[NYTr] "Cuba in the American Imagination" - Nov 2 - Univ of Delaware

All the News That Doesn't Fit nytr at blythe-systems.com
Thu Oct 25 01:17:38 EDT 2007


Friday, Nov 2, 2007 4:00 PM  - Univ of Delaware. 

Firmat is the author of "Next Year in Cuba," a personal account of
his own family's immgration (in 1960 when he was 11) and adaptation,
and "Life on the Hyphen: The Cuban-Amerian way" which talks about 
(mostly pop) cultural icons of Cuban and Cuban-American life. 
If anyone's near the Trabant university Center at the University
of Delaware, this looks worthwhile. (free). Perez Firmat's website
is: http://www.gustavoperezfirmat.com/  (start here before wikisurfing
for him, but he's got an entry on Wiki as well, and some of his book
reviews are online.)   -NY Transfer]

University of Delaware Press Release - Oct 16, 2007
http://www.udel.edu/PR/UDaily/2008/oct/cuba101607.html

Talk on 'Cuba in the American Imagination' set Nov. 2

1:24 p.m., Oct. 16, 2007--Gustavo Pérez Firmat, a leading American
writer and cultural critic, will lecture on “Cuba in the American
Imagination” at 4 p.m., Friday, Nov. 2, in Rooms 209-211 of the Trabant
University Center. The talk, sponsored by UD's Department of Foreign
Languages and Literatures, is the department's Distinguished Fall
Lecture.

A native of Cuba, Firmat is the David Feinson Professor in the
Humanities at Columbia University. After graduating from Miami-Dade
Community College, the University of Miami and the University of
Michigan, where he earned a doctoral degree in comparative literature,
he taught at Duke University for 20 years.
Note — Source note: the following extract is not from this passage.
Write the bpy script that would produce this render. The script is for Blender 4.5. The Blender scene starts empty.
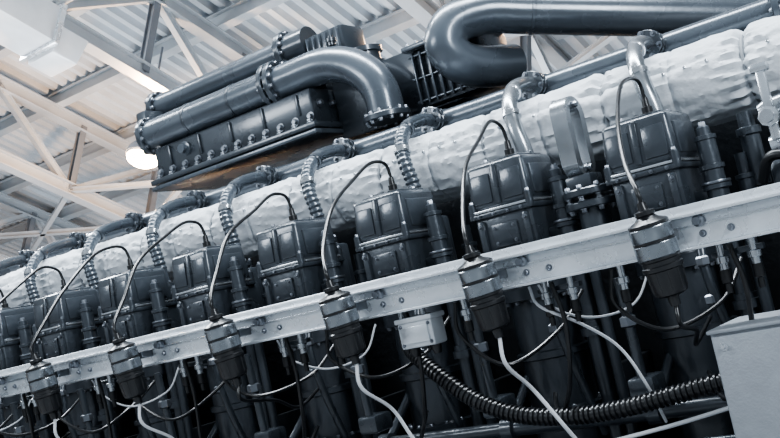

Firmat is the author of award-winning books on cultural criticism,
literary studies and poetry and fiction and has won prizes, grants and
fellowships from the National Endowment for the Humanities, the
American Council of Learned Societies, the Mellon Foundation and the
John Simon Guggenheim Memorial Foundation.

His book, "Next Year in Cuba," was nominated for the Pulitzer Prize for
nonfiction, and his book, "Life on the Hyphen," won the Eugene M. Kayden
University Press National Book Award.

The free talk is open to the public.